Can you copy out the data exactly? Leave the images out.

>> BEGIN

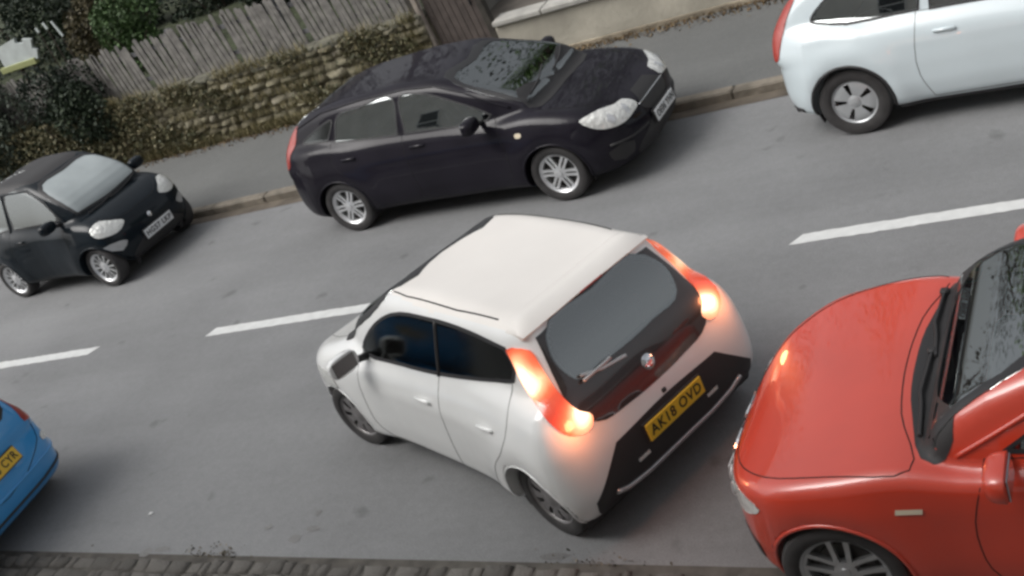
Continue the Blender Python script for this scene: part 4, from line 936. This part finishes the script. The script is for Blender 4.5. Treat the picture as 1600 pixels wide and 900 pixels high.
# ---------------- red car, lower right ----------------
def build_red():
    p = paint('orange red paint', (.62, .042, .012), rough=.36, dirt=.08, spec=1.)
    sp = dict(x0=-2.18, x1=2.05, wheels=(-1.33, 1.33), r=.32, track=.775, rim=.225, tw=.205, belt=.94, k=.08, kg=.10, ku=.04, ztop=1.55, tumble=.33, tcurve=.12, zbot=.2,
        side=[(-2.05, .25), (-2.15, .42), (-2.17, .65), (-2.10, .93), (-1.6, 1.0), (-.8, .96), (.2, .92), (.7, .905), (.95, .945), (1.3, .912), (1.65, .83), (1.90, .72), (2.0, .60), (2.035, .45), (2.0, .30), (1.8, .20), (-1.8, .20)],
        green=[(-2.05, .75), (-2.02, 1.0), (-1.75, 1.22), (-1.3, 1.36), (-.7, 1.42), (-.2, 1.42), (.1, 1.37), (.86, .94), (.9, .75)],
        plan=[(-2.17, 0), (-2.14, .45), (-2.0, .74), (-1.7, .85), (-1.33, .885), (-.4, .875), (.6, .87), (1.33, .885), (1.62, .83), (1.82, .68), (1.96, .42), (2.035, 0)],
        gwidth=[(-2.0, .62), (-1.5, .70), (-.8, .755), (.2, .765), (.6, .755), (.9, .72)],
        inset=[(.12, .08), (.25, .02), (.42, 0), (.60, 0), (.76, .0), (.9, .02), (1.0, .07), (1.2, .2)], flare=[(-1.33, .02), (1.33, .02)])
    c = Car('red_car', sp, car_mats(paint=p), (-.083, 4.955, .02), 3.072, 'orange red car parked at the near kerb, nose behind the white city car')
    m = c.m
    c.window([(.52, .975, 1), (.20, 1.19), (-.12, 1.33), (-.6, 1.355), (-.63, .99, 1)], 'side', 'door_window', m['glass'], mirror=True)
    c.window([(-.70, .99, 1), (-.67, 1.35), (-1.15, 1.31), (-1.5, 1.19), (-1.62, 1.05)], 'side', 'quarter_window', m['dark_glass'], mirror=True)
    c.window([(-.70, .985, 1), (-.56, 1.285), (0, 1.315), (.56, 1.285), (.70, .985, 1), (.4, .972), (0, .968), (-.4, .972)], 'front', 'windscreen', glass('sky lit windscreen glass', (.8, .85, .85), 5.6), w=.035)
    c.window([(-.5, 1.06), (-.45, 1.21), (0, 1.235), (.45, 1.21), (.5, 1.06)], 'rear', 'rear_window', m['dark_glass'])
    for sg in (1, -1):
        ax, tf = corner_ax('front', sg, .75)
        L = c.patch(smooth_poly(tf([(1.66, .80, .70), (1.78, .72, .725), (1.92, .52, .70), (1.97, .38, .66), (1.97, .42, .60), (1.92, .60, .58), (1.80, .73, .60)]), 3), ax, 'headlamp', m['lens'], off=.005, step=.025)[0]
        for (x, y, z, r) in ((1.90, .60, .645, .042), (1.94, .47, .645, .042)):
            c.patch(smooth_poly(tf([(x-r*.5, y+r*.6, z), (x, y, z+r), (x+r*.5, y-r*.6, z), (x, y, z-r)]), 4), ax, 'lamp_bowl', m['bright'], off=.009, step=.02, parent=L, dome=.008)
        # kidney grilles
        c.patch(smooth_poly([(sg*.03, .53), (sg*.03, .64), (sg*.20, .65), (sg*.24, .60), (sg*.20, .53)], 3), 'front', 'upper_grille', m['black'], off=.004, step=.03)
        c.band(smooth_poly([(sg*.02, .52), (sg*.02, .65), (sg*.21, .66), (sg*.255, .60), (sg*.21, .52)], 3), 'front', 'grille_trim', m['chrome'], w=.012, off=.010)
        ax2, tf2 = corner_ax('rear', sg, .7)
        c.patch(smooth_poly(tf2([(-1.98, .76, .90), (-2.1, .6, .90), (-2.14, .55, .76), (-2.02, .76, .76)]), 2), ax2, 'tail_lamp', m['red_lens'], off=.005, step=.03)
        c.patch(smooth_poly(tf([(1.80, .76, .40), (1.95, .58, .40), (1.95, .58, .30), (1.80, .76, .30)]), 2), ax, 'fog_lamp', m['black'], off=.004, step=.03)
    c.patch(smooth_poly([(-.45, .40), (-.5, .30), (-.4, .25), (.4, .25), (.5, .30), (.45, .40)], 3), 'front', 'lower_grille', m['black'], off=.004)
    c.plate('front', .45, 'YK07 FRD'); c.plate('rear', .72, 'YK07 FRD', True)
    bl = smooth_poly([(.90, -.80), (1.3, -.81), (1.62, -.73), (1.80, -.58), (1.92, -.28), (1.945, 0), (1.92, .28), (1.80, .58), (1.62, .73), (1.3, .81), (.90, .80), (.99, .4), (1.02, 0), (.99, -.4)], 4)
    bonnet(c, bl, p)
    c.patch(smooth_poly([(.70, -.71), (.80, -.4), (.83, 0), (.80, .4), (.70, .71), (.80, .755), (.94, .4), (.975, 0), (.94, -.4), (.80, -.755)], 4), 'top', 'scuttle', m['black'], off=.004)
    for y0, y1 in ((-.62, -.02), (-.08, .60)):
        q = resample(np.array([(.90, y0), (.915, (y0+y1)/2), (.86, y1)]), .05, False); P, N = c.project(q, 'top', .022); w_ = MB().tube(P, .011, 6); w_.box(tuple(P[0]), (.05, .05, .03), bev=.01); w_.build('wiper', m['black'], c.root, True)
    door(c, 'door', smooth_poly([(.58, .95, 1), (.66, .6), (.60, .33), (.50, .25, 1), (-.68, .25, 1), (-.78, .5), (-.70, 1.0, 1)], 4), p)
    handles(c, (-.48,), .82, p)
    c.patch([(.87, .748), (.99, .754), (.985, .776), (.865, .770)], 'side', 'side_repeater', m['amber'], off=.008, step=.015, mirror=True)
    c.take(c.region(smooth_poly([(-1.2, -.45), (-1.2, .45), (-.6, .5), (-.1, .48), (0, 0), (-.1, -.48), (-.6, -.5)], 4), 'top', 0, .5), 'roof', p)
    c.line([(.70, .955), (.24, 1.225), (-.12, 1.375), (-.6, 1.395), (-1.2, 1.35), (-1.7, 1.13)], 'side', 'roof_trim', p, r=.014, mirror=True)
    c.mirror_arm(.46, .95, 1.02, p, 1.0)
    c.arches(mt=p); c.interior(xf=-.15, xr=-1.0, floor=.30, w=.36, dash=.50); c.finish()
    c.wheels(dict(kind='spoke', n=5, w=.032, twin=.026, spread=1.8, hub=.26, ring=True, mat=m['silver']))
    return c
RED = build_red()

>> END

> **FINAL RESULT**
Continue the Blender Python script for this scene: part 4, from line 936. This part finishes the script. The script is for Blender 4.5. Treat the picture as 1600 pixels wide and 900 pixels high.
# ---------------- red car, lower right ----------------
def build_red():
    p = paint('orange red paint', (.62, .042, .012), rough=.36, dirt=.08, spec=1.)
    sp = dict(x0=-2.18, x1=2.05, wheels=(-1.33, 1.33), r=.32, track=.775, rim=.225, tw=.205, belt=.94, k=.08, kg=.10, ku=.04, ztop=1.55, tumble=.33, tcurve=.12, zbot=.2,
        side=[(-2.05, .25), (-2.15, .42), (-2.17, .65), (-2.10, .93), (-1.6, 1.0), (-.8, .96), (.2, .92), (.7, .905), (.95, .945), (1.3, .912), (1.65, .83), (1.90, .72), (2.0, .60), (2.035, .45), (2.0, .30), (1.8, .20), (-1.8, .20)],
        green=[(-2.05, .75), (-2.02, 1.0), (-1.75, 1.22), (-1.3, 1.36), (-.7, 1.42), (-.2, 1.42), (.1, 1.37), (.86, .94), (.9, .75)],
        plan=[(-2.17, 0), (-2.14, .45), (-2.0, .74), (-1.7, .85), (-1.33, .885), (-.4, .875), (.6, .87), (1.33, .885), (1.62, .83), (1.82, .68), (1.96, .42), (2.035, 0)],
        gwidth=[(-2.0, .62), (-1.5, .70), (-.8, .755), (.2, .765), (.6, .755), (.9, .72)],
        inset=[(.12, .08), (.25, .02), (.42, 0), (.60, 0), (.76, .0), (.9, .02), (1.0, .07), (1.2, .2)], flare=[(-1.33, .02), (1.33, .02)])
    c = Car('red_car', sp, car_mats(paint=p), (-.083, 4.955, .02), 3.072, 'orange red car parked at the near kerb, nose behind the white city car')
    m = c.m
    c.window([(.52, .975, 1), (.20, 1.19), (-.12, 1.33), (-.6, 1.355), (-.63, .99, 1)], 'side', 'door_window', m['glass'], mirror=True)
    c.window([(-.70, .99, 1), (-.67, 1.35), (-1.15, 1.31), (-1.5, 1.19), (-1.62, 1.05)], 'side', 'quarter_window', m['dark_glass'], mirror=True)
    c.window([(-.70, .985, 1), (-.56, 1.285), (0, 1.315), (.56, 1.285), (.70, .985, 1), (.4, .972), (0, .968), (-.4, .972)], 'front', 'windscreen', glass('sky lit windscreen glass', (.8, .85, .85), 5.6), w=.035)
    c.window([(-.5, 1.06), (-.45, 1.21), (0, 1.235), (.45, 1.21), (.5, 1.06)], 'rear', 'rear_window', m['dark_glass'])
    for sg in (1, -1):
        ax, tf = corner_ax('front', sg, .75)
        L = c.patch(smooth_poly(tf([(1.66, .80, .70), (1.78, .72, .725), (1.92, .52, .70), (1.97, .38, .66), (1.97, .42, .60), (1.92, .60, .58), (1.80, .73, .60)]), 3), ax, 'headlamp', m['lens'], off=.005, step=.025)[0]
        for (x, y, z, r) in ((1.90, .60, .645, .042), (1.94, .47, .645, .042)):
            c.patch(smooth_poly(tf([(x-r*.5, y+r*.6, z), (x, y, z+r), (x+r*.5, y-r*.6, z), (x, y, z-r)]), 4), ax, 'lamp_bowl', m['bright'], off=.009, step=.02, parent=L, dome=.008)
        # kidney grilles
        c.patch(smooth_poly([(sg*.03, .53), (sg*.03, .64), (sg*.20, .65), (sg*.24, .60), (sg*.20, .53)], 3), 'front', 'upper_grille', m['black'], off=.004, step=.03)
        c.band(smooth_poly([(sg*.02, .52), (sg*.02, .65), (sg*.21, .66), (sg*.255, .60), (sg*.21, .52)], 3), 'front', 'grille_trim', m['chrome'], w=.012, off=.010)
        ax2, tf2 = corner_ax('rear', sg, .7)
        c.patch(smooth_poly(tf2([(-1.98, .76, .90), (-2.1, .6, .90), (-2.14, .55, .76), (-2.02, .76, .76)]), 2), ax2, 'tail_lamp', m['red_lens'], off=.005, step=.03)
        c.patch(smooth_poly(tf([(1.80, .76, .40), (1.95, .58, .40), (1.95, .58, .30), (1.80, .76, .30)]), 2), ax, 'fog_lamp', m['black'], off=.004, step=.03)
    c.patch(smooth_poly([(-.45, .40), (-.5, .30), (-.4, .25), (.4, .25), (.5, .30), (.45, .40)], 3), 'front', 'lower_grille', m['black'], off=.004)
    c.plate('front', .45, 'YK07 FRD'); c.plate('rear', .72, 'YK07 FRD', True)
    bl = smooth_poly([(.90, -.80), (1.3, -.81), (1.62, -.73), (1.80, -.58), (1.92, -.28), (1.945, 0), (1.92, .28), (1.80, .58), (1.62, .73), (1.3, .81), (.90, .80), (.99, .4), (1.02, 0), (.99, -.4)], 4)
    bonnet(c, bl, p)
    c.patch(smooth_poly([(.70, -.71), (.80, -.4), (.83, 0), (.80, .4), (.70, .71), (.80, .755), (.94, .4), (.975, 0), (.94, -.4), (.80, -.755)], 4), 'top', 'scuttle', m['black'], off=.004)
    for y0, y1 in ((-.62, -.02), (-.08, .60)):
        q = resample(np.array([(.90, y0), (.915, (y0+y1)/2), (.86, y1)]), .05, False); P, N = c.project(q, 'top', .022); w_ = MB().tube(P, .011, 6); w_.box(tuple(P[0]), (.05, .05, .03), bev=.01); w_.build('wiper', m['black'], c.root, True)
    door(c, 'door', smooth_poly([(.58, .95, 1), (.66, .6), (.60, .33), (.50, .25, 1), (-.68, .25, 1), (-.78, .5), (-.70, 1.0, 1)], 4), p)
    handles(c, (-.48,), .82, p)
    c.patch([(.87, .748), (.99, .754), (.985, .776), (.865, .770)], 'side', 'side_repeater', m['amber'], off=.008, step=.015, mirror=True)
    c.take(c.region(smooth_poly([(-1.2, -.45), (-1.2, .45), (-.6, .5), (-.1, .48), (0, 0), (-.1, -.48), (-.6, -.5)], 4), 'top', 0, .5), 'roof', p)
    c.line([(.70, .955), (.24, 1.225), (-.12, 1.375), (-.6, 1.395), (-1.2, 1.35), (-1.7, 1.13)], 'side', 'roof_trim', p, r=.014, mirror=True)
    c.mirror_arm(.46, .95, 1.02, p, 1.0)
    c.arches(mt=p); c.interior(xf=-.15, xr=-1.0, floor=.30, w=.36, dash=.50); c.finish()
    c.wheels(dict(kind='spoke', n=5, w=.032, twin=.026, spread=1.8, hub=.26, ring=True, mat=m['silver']))
    return c
RED = build_red()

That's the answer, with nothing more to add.